ABSTRACT

Having successfully warded off the threat of the Mirzabekyan commission investigation, Lakoba and his group are now confronted by an unexpected and very comprehensive and hostile report by a lower level functionary from the Azerbaijani SSR, Seid Kadyrov. The report renews some of the earlier allegations and adds more details, focusing in particular on the criminal misdoings surrounding the tobacco dealings of the local Armenian clique in the Tsebelda region, allegedly protected by Lakoba. The Georgian Central Committee delegates another committee, but at the same time an official from the All-Union Central Control Commission in Moscow, B.L. Tseitlin, takes an interest in some of the reports coming from Abkhazia and launches his own investigation. Given this new circumstance, the new Georgian commission, sensing the change in atmosphere, cooperates with Tseitlin, resulting in a much more vigorous approach to investigating the many allegations against Lakoba and his group.
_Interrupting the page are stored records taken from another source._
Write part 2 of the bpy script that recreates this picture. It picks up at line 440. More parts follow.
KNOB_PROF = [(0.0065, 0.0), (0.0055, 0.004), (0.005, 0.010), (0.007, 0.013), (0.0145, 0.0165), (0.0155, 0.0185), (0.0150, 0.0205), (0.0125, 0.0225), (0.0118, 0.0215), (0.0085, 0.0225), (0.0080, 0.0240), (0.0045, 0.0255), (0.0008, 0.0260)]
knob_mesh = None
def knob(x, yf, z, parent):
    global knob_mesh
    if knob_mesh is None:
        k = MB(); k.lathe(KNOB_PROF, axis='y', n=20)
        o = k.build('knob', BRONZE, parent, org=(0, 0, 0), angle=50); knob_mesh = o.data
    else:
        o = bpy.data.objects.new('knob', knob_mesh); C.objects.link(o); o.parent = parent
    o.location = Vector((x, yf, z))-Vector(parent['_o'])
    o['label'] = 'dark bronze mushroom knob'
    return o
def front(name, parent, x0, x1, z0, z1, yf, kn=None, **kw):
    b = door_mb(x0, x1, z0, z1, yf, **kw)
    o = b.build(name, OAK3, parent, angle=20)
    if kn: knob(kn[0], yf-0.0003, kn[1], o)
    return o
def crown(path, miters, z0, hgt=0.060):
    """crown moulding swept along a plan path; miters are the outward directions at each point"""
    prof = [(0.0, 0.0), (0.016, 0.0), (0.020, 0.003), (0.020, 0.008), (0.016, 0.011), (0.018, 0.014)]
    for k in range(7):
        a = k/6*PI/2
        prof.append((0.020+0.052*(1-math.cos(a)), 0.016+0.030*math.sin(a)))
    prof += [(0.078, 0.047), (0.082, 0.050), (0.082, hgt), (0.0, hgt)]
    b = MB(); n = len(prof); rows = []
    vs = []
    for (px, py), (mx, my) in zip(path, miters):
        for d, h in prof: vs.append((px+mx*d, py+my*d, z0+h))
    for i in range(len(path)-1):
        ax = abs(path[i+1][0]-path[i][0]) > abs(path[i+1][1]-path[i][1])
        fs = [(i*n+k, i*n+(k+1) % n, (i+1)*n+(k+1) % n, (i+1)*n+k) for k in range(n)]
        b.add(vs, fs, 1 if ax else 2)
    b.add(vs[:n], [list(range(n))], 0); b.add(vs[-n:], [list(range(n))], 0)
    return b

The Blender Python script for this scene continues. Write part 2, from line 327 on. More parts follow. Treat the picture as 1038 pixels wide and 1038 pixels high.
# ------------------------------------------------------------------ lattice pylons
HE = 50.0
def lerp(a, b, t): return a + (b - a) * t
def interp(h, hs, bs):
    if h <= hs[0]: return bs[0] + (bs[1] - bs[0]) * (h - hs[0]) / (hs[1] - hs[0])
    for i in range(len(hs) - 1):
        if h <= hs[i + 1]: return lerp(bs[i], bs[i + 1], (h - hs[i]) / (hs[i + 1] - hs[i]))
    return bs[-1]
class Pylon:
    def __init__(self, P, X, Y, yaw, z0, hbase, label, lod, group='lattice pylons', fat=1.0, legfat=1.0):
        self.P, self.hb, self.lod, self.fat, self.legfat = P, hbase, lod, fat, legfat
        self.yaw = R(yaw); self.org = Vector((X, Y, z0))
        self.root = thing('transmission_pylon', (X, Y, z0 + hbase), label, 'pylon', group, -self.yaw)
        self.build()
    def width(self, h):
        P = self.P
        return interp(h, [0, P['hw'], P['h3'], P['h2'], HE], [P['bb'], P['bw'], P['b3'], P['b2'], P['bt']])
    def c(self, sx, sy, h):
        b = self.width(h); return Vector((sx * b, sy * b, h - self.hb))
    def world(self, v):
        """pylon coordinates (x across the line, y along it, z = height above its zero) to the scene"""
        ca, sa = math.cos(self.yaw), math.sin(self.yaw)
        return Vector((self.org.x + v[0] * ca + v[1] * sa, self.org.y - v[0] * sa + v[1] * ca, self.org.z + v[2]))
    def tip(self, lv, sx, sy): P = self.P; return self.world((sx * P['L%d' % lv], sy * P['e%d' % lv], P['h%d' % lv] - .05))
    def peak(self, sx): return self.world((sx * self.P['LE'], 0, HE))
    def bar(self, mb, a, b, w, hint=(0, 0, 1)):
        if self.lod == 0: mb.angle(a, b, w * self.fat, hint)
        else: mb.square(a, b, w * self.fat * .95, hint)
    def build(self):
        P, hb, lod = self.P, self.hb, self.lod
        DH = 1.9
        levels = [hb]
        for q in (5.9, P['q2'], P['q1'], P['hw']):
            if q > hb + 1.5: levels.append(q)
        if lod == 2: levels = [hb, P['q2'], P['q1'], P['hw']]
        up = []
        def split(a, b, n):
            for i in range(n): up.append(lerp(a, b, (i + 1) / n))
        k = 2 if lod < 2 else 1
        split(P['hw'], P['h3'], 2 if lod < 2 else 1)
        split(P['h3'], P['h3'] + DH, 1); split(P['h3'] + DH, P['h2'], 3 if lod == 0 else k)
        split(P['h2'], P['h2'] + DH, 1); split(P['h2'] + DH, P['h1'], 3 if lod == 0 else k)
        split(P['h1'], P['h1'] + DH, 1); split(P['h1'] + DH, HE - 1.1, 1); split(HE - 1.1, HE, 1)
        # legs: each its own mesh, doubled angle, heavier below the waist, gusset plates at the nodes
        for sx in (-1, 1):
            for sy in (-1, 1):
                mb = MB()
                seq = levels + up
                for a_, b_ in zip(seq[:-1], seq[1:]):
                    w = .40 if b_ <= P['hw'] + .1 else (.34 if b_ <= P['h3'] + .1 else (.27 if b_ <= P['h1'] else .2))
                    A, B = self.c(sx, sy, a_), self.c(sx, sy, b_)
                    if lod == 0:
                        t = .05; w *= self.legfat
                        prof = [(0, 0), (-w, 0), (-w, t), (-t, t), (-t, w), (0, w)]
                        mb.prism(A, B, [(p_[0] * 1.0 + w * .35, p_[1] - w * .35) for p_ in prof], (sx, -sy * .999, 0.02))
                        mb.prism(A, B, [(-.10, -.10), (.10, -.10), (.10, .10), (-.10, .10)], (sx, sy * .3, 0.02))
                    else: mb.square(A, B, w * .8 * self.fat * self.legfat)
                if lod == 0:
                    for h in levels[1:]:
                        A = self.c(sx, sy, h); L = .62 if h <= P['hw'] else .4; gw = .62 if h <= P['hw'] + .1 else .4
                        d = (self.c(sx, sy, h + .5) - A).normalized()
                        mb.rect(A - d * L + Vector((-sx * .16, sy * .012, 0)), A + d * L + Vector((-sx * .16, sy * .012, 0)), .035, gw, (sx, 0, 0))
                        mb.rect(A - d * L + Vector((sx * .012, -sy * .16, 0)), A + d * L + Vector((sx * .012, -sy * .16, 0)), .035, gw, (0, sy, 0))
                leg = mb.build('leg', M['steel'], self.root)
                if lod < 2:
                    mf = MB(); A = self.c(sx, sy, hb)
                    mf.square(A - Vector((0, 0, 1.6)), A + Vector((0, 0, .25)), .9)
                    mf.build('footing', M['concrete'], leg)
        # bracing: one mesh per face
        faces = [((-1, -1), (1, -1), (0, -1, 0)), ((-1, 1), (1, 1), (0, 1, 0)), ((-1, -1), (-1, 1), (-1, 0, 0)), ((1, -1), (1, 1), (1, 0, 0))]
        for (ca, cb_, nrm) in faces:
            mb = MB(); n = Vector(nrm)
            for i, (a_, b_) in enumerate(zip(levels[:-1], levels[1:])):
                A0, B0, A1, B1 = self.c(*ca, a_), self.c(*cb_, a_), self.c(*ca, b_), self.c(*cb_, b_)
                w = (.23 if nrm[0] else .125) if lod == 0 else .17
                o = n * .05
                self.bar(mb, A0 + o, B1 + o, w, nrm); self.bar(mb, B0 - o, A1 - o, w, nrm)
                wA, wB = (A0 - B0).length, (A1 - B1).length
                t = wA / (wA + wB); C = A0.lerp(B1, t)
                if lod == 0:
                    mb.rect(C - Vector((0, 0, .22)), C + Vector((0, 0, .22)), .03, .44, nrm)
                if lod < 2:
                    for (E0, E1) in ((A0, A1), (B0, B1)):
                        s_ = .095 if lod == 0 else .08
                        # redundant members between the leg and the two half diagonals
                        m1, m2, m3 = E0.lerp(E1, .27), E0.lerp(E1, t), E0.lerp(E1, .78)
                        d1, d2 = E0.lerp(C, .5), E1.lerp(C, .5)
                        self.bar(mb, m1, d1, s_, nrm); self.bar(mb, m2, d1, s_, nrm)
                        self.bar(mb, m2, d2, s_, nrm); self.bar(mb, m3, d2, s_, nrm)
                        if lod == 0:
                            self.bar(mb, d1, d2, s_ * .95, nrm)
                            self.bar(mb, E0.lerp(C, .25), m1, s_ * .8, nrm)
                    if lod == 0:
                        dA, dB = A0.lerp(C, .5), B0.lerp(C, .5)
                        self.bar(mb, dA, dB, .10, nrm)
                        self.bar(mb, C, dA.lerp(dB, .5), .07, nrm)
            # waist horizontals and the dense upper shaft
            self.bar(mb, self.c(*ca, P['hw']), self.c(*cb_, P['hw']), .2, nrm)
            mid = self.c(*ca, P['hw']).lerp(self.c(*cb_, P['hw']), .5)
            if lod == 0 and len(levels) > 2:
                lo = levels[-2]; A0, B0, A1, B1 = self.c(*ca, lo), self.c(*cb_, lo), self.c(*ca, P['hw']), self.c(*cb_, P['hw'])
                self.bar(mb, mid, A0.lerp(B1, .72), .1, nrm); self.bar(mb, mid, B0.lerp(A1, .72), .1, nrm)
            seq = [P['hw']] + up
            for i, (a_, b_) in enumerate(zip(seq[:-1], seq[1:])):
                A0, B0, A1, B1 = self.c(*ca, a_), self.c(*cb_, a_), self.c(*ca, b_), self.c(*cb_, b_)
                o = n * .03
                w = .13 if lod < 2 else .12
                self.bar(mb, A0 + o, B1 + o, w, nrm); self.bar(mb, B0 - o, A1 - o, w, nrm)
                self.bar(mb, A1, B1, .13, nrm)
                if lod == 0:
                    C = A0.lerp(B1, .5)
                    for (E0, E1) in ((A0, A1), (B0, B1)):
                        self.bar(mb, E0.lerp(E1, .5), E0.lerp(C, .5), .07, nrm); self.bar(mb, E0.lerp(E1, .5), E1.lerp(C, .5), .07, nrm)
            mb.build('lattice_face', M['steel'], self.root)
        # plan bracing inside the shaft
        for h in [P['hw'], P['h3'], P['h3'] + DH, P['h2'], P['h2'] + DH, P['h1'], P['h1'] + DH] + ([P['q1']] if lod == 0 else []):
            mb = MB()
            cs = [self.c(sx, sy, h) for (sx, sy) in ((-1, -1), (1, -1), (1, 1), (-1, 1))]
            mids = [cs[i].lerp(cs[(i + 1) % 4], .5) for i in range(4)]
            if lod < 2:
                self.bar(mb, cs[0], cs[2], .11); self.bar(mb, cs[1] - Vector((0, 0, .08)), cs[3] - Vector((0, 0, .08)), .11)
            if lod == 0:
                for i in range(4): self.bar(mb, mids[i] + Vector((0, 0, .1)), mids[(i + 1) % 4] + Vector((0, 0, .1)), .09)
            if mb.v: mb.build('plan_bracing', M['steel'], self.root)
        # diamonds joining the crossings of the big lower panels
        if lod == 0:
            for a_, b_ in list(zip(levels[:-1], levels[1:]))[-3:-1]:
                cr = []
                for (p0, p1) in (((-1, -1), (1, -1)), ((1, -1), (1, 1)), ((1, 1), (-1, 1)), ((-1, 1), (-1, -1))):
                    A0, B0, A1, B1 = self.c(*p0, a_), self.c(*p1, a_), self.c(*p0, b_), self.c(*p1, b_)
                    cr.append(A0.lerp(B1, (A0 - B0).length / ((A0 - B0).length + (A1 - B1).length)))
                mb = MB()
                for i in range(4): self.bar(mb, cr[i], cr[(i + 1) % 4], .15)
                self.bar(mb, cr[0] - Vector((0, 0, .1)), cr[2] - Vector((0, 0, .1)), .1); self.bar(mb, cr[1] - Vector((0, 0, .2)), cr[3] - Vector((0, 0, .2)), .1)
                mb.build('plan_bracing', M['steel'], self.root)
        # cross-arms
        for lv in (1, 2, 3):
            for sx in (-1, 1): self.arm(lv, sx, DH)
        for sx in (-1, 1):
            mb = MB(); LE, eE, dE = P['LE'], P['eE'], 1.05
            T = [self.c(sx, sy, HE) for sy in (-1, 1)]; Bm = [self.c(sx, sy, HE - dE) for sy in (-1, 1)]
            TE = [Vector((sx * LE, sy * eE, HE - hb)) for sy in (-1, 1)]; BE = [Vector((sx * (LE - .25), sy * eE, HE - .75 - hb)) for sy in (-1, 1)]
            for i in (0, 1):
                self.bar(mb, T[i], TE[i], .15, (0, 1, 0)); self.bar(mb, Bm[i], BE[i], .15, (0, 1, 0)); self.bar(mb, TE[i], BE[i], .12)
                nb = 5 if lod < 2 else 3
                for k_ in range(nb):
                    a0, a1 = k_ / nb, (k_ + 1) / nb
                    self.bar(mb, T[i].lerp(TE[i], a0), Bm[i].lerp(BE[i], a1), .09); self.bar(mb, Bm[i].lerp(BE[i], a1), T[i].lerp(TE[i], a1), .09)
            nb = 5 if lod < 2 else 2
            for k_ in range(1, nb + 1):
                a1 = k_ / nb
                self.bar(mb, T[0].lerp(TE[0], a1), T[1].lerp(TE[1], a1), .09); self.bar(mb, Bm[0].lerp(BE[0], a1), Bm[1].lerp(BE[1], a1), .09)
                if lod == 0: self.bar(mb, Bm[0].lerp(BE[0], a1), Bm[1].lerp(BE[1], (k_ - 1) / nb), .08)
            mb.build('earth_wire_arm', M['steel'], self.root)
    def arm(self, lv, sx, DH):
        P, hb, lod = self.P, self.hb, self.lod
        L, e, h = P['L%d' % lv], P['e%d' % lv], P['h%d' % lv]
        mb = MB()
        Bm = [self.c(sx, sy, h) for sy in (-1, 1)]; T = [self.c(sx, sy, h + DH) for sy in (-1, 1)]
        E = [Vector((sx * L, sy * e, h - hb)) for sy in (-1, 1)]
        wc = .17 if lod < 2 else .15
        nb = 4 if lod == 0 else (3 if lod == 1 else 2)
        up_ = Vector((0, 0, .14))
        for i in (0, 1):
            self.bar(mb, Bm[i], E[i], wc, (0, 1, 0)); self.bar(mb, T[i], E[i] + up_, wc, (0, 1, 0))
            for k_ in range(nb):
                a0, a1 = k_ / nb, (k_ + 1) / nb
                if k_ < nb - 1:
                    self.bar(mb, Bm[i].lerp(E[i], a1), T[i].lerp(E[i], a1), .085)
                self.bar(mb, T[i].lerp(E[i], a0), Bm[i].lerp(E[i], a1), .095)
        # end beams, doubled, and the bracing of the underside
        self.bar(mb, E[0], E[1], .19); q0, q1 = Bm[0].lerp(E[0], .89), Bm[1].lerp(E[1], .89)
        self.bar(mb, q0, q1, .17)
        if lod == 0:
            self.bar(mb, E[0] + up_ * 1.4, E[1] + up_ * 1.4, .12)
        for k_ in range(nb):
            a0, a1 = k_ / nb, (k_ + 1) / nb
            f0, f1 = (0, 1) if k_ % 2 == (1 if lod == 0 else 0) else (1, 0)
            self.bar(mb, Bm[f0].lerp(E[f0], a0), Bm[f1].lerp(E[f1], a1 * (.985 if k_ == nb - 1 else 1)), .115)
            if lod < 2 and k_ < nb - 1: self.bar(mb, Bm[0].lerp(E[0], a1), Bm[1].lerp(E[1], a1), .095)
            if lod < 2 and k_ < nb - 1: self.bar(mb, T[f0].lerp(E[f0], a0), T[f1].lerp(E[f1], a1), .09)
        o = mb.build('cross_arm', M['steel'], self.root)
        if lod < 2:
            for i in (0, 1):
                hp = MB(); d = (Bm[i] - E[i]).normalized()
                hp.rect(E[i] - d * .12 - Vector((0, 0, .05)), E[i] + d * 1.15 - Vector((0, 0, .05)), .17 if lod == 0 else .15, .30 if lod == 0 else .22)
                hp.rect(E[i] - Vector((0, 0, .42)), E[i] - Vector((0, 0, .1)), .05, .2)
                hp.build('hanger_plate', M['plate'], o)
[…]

At the height of the confrontation in December 1929, Party General Secretary Iosef Stalin intervenes, offering some specific criticisms of Lakoba, but pointed out that Lakoba could not be replaced. Armed with this implicit support from Stalin, Lakoba is able to once again mobilize the support of his patrons in Tiflis in order to survive the onslaught following Tseitlin’s commission report.